Running a family business can be a rewarding experience. It allows several relatives or family members to pool their financial resources towards a central business goal. While family businesses can be good for entrepreneurs in certain fields, there are some disadvantages. The following guide explains some benefits and disadvantages when starting a family business.

It can be challenging to raise funds to start a business. A new business requires capital and human resources. Capital can come from existing funds or a credit line. Human resources can come from friends, families, or strangers.

Families share a bond of trust that can be damaged by a business relationship. Family bonds can be a great way to start a business, but business interests may damage relationships over time. Different people may hold different interests in a business. In addition, some family members may choose to compensate themselves in different ways. This can create a sense of anger, resentment, and hatred among family members. In addition, family relationships may lead to poor business decisions in the future. A relative may believe that a business venture is a good idea, while in reality it is a poor idea. The family member’s clout as a relative may lead to a poor business venture. This can result in bankruptcy, loss of capital, and damaged relationships.

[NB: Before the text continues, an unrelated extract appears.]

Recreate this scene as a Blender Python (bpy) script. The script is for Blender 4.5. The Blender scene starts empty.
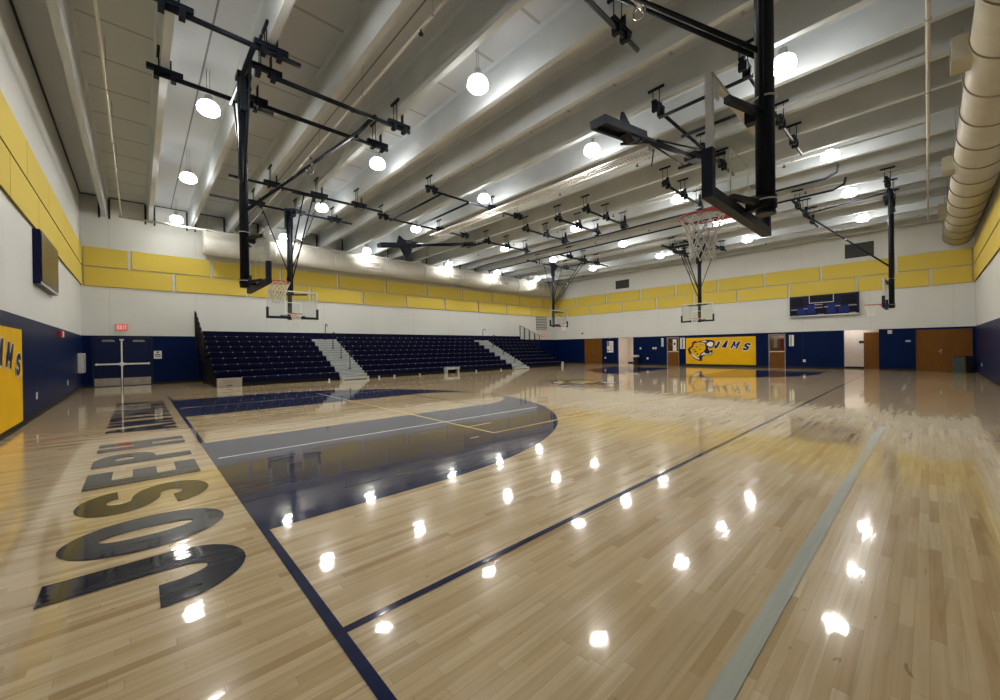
import bpy, bmesh, math, random
from mathutils import Vector, Matrix
from mathutils.geometry import tessellate_polygon
random.seed(7)
PI = math.pi
S = bpy.context.scene
COL = S.collection
# ------------------------------------------------------------------ room numbers (metres)
XB, YA, XC, YD = 30.09, 24.6, -1.76, -1.59      # far wall, bleacher wall, left wall, right wall
HB = 2.27                                       # top of the blue wainscot
ZDECK, ZSTEM = 8.4, 7.55
BX, SY = 0.784, 2.081                           # painted baseline and near sideline
CY = SY + 7.62
ORD = ['first', 'second', 'third', 'fourth', 'fifth', 'sixth', 'seventh', 'eighth', 'ninth', 'tenth', 'eleventh', 'twelfth']

# ------------------------------------------------------------------ materials
def new_mat(name):
    m = bpy.data.materials.new(name); m.use_nodes = True
    return m, m.node_tree.nodes, m.node_tree.links, m.node_tree.nodes['Principled BSDF']

def mat(name, col, rough=0.5, metal=0.0, var=0.06, scale=6.0, emit=None, estr=0.0, coat=0.0, bump=0.0, spec=None):
    m, N, L, b = new_mat(name)
    tc = N.new('ShaderNodeTexCoord'); nz = N.new('ShaderNodeTexNoise')
    nz.inputs['Scale'].default_value = scale; nz.inputs['Detail'].default_value = 4
    L.new(tc.outputs['Object'], nz.inputs['Vector'])
    rp = N.new('ShaderNodeValToRGB')
    rp.color_ramp.elements[0].position = 0.3; rp.color_ramp.elements[1].position = 0.7
    rp.color_ramp.elements[0].color = [c*(1-var) for c in col] + [1]
    rp.color_ramp.elements[1].color = [min(1, c*(1+var)) for c in col] + [1]
    L.new(nz.outputs['Fac'], rp.inputs['Fac']); L.new(rp.outputs['Color'], b.inputs['Base Color'])
    b.inputs['Roughness'].default_value = rough; b.inputs['Metallic'].default_value = metal
    b.inputs['Coat Weight'].default_value = coat
    b.inputs['Specular IOR Level'].default_value = spec if spec is not None else (0.5 if max(col) > .12 else 0.2)
    if bump:
        bp = N.new('ShaderNodeBump'); bp.inputs['Strength'].default_value = bump; bp.inputs['Distance'].default_value = 0.01
        L.new(nz.outputs['Fac'], bp.inputs['Height']); L.new(bp.outputs['Normal'], b.inputs['Normal'])
    if emit:
        b.inputs['Emission Color'].default_value = list(emit) + [1]; b.inputs['Emission Strength'].default_value = estr
    return m

class G:
    """tiny math-node builder"""
    def __init__(s, N, L): s.N, s.L = N, L
    def m(s, op, a, b=None, c=None):
        n = s.N.new('ShaderNodeMath'); n.operation = op
        for i, v in enumerate((a, b, c)):
            if v is None: continue
            if isinstance(v, (int, float)): n.inputs[i].default_value = v
            else: s.L.new(v, n.inputs[i])
        return n.outputs[0]
    def mix(s, f, a, b):
        n = s.N.new('ShaderNodeMix'); n.data_type = 'RGBA'
        for k, v in ((0, f), (6, a), (7, b)):
            if isinstance(v, (int, float)): n.inputs[k].default_value = v
            elif isinstance(v, (tuple, list)): n.inputs[k].default_value = list(v) + [1]
            else: s.L.new(v, n.inputs[k])
        return n.outputs[2]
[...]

According to the Small Business Administration, more than 70 percent of all family businesses do not survive though the second generation, and 8 percent do not make it to a third.

It’s important to approach a family business from an objective point of view. While it’s always good to maintain friendly relationships with family members, business decisions may require ideas to be rejected. It can be challenging to turn down a family member’s business idea, but it’s essential to maintain the integrity of a business.

An excellent way to maintain a family business is through a non-relative. It’s a good idea to hire an accountant or attorney to assist in business decisions. He or she can help the family decide what is a best for a business. An outsider can provide several advantages for a family business. An outsider can be brutally honest about what is good and bad for a business, while a family member may not be willing to provide that information. In addition, an outsider can provide a point of view that can be beneficial for future business decisions.

It’s important to hire a non-relative who has solid experience in one’s field. His or her resume should reflect a successful past in related business ventures.

A larger family business should provide shares that can be sold to family members and outsiders. While a small business does not need to go public, shares in a business can be a great way to ensure that everyone has an interest in the performance of a company. An outsider who receives shares in a family business will work to make sure that the business performs to the best of its ability. In addition, involvement of a non-relative will help ensure financial and business integrity into the future.